== COLLECTED MATERIAL

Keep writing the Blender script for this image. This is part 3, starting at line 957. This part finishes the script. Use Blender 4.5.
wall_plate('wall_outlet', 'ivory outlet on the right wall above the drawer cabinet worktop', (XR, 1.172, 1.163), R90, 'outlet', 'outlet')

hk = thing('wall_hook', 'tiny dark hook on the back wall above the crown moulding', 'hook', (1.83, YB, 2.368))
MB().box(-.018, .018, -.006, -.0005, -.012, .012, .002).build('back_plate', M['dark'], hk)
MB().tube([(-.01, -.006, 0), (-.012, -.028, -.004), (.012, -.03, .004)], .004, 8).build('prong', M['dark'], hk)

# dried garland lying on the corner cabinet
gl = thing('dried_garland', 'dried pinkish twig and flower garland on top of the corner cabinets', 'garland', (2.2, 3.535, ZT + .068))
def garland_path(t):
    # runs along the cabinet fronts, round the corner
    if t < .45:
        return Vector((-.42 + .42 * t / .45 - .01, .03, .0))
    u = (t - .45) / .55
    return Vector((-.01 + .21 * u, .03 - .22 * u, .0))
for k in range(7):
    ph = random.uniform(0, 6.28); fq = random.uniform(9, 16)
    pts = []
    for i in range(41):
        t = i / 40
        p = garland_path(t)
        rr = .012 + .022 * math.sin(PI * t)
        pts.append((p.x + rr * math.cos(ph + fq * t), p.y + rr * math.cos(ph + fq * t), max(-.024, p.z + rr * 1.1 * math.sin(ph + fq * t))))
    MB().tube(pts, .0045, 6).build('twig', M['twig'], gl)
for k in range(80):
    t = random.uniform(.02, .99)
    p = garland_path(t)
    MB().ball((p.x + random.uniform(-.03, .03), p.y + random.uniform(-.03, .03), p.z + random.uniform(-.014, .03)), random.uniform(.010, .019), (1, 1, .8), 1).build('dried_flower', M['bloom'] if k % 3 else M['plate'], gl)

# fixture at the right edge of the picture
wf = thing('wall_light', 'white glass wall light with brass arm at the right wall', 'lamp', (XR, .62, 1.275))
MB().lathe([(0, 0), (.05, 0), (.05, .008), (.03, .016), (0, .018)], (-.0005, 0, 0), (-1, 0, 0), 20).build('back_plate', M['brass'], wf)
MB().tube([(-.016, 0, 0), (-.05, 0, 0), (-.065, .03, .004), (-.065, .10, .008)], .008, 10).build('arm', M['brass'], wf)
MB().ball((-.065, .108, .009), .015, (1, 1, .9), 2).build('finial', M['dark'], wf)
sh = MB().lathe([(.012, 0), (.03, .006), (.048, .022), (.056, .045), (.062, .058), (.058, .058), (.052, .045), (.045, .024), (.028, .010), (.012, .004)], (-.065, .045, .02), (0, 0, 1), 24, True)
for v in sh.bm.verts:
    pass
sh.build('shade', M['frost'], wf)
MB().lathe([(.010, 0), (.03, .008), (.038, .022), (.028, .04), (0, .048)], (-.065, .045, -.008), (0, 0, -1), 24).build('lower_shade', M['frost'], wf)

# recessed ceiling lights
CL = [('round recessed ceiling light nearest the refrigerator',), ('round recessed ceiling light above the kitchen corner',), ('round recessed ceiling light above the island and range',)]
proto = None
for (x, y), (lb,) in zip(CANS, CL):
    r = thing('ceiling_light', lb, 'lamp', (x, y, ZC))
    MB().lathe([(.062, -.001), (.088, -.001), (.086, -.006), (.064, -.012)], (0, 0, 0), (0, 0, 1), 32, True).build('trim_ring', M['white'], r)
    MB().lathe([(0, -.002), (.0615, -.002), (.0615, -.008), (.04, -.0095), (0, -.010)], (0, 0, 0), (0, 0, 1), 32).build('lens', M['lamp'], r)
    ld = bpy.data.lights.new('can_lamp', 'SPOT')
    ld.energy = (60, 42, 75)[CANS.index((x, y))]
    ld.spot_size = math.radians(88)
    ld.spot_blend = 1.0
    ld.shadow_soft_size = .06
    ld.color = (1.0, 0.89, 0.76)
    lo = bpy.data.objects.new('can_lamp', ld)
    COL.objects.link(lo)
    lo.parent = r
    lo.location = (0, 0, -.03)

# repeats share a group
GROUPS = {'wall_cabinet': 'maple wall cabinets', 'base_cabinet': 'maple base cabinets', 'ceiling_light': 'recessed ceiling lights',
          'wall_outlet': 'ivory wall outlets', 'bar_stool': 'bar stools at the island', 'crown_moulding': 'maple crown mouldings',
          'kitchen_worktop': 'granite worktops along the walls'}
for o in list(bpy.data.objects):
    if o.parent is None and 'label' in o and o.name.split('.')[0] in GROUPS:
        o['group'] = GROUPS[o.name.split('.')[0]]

====

* DIRECTION:
Without changing anything, quote the lines from the top of the data to the line that contains "MB().ball((p.x + random.uniform(-.03, .03), p.y", including that line.

* EXERCISE ANSWER:
Keep writing the Blender script for this image. This is part 3, starting at line 957. This part finishes the script. Use Blender 4.5.
wall_plate('wall_outlet', 'ivory outlet on the right wall above the drawer cabinet worktop', (XR, 1.172, 1.163), R90, 'outlet', 'outlet')

hk = thing('wall_hook', 'tiny dark hook on the back wall above the crown moulding', 'hook', (1.83, YB, 2.368))
MB().box(-.018, .018, -.006, -.0005, -.012, .012, .002).build('back_plate', M['dark'], hk)
MB().tube([(-.01, -.006, 0), (-.012, -.028, -.004), (.012, -.03, .004)], .004, 8).build('prong', M['dark'], hk)

# dried garland lying on the corner cabinet
gl = thing('dried_garland', 'dried pinkish twig and flower garland on top of the corner cabinets', 'garland', (2.2, 3.535, ZT + .068))
def garland_path(t):
    # runs along the cabinet fronts, round the corner
    if t < .45:
        return Vector((-.42 + .42 * t / .45 - .01, .03, .0))
    u = (t - .45) / .55
    return Vector((-.01 + .21 * u, .03 - .22 * u, .0))
for k in range(7):
    ph = random.uniform(0, 6.28); fq = random.uniform(9, 16)
    pts = []
    for i in range(41):
        t = i / 40
        p = garland_path(t)
        rr = .012 + .022 * math.sin(PI * t)
        pts.append((p.x + rr * math.cos(ph + fq * t), p.y + rr * math.cos(ph + fq * t), max(-.024, p.z + rr * 1.1 * math.sin(ph + fq * t))))
    MB().tube(pts, .0045, 6).build('twig', M['twig'], gl)
for k in range(80):
    t = random.uniform(.02, .99)
    p = garland_path(t)
    MB().ball((p.x + random.uniform(-.03, .03), p.y + random.uniform(-.03, .03), p.z + random.uniform(-.014, .03)), random.uniform(.010, .019), (1, 1, .8), 1).build('dried_flower', M['bloom'] if k % 3 else M['plate'], gl)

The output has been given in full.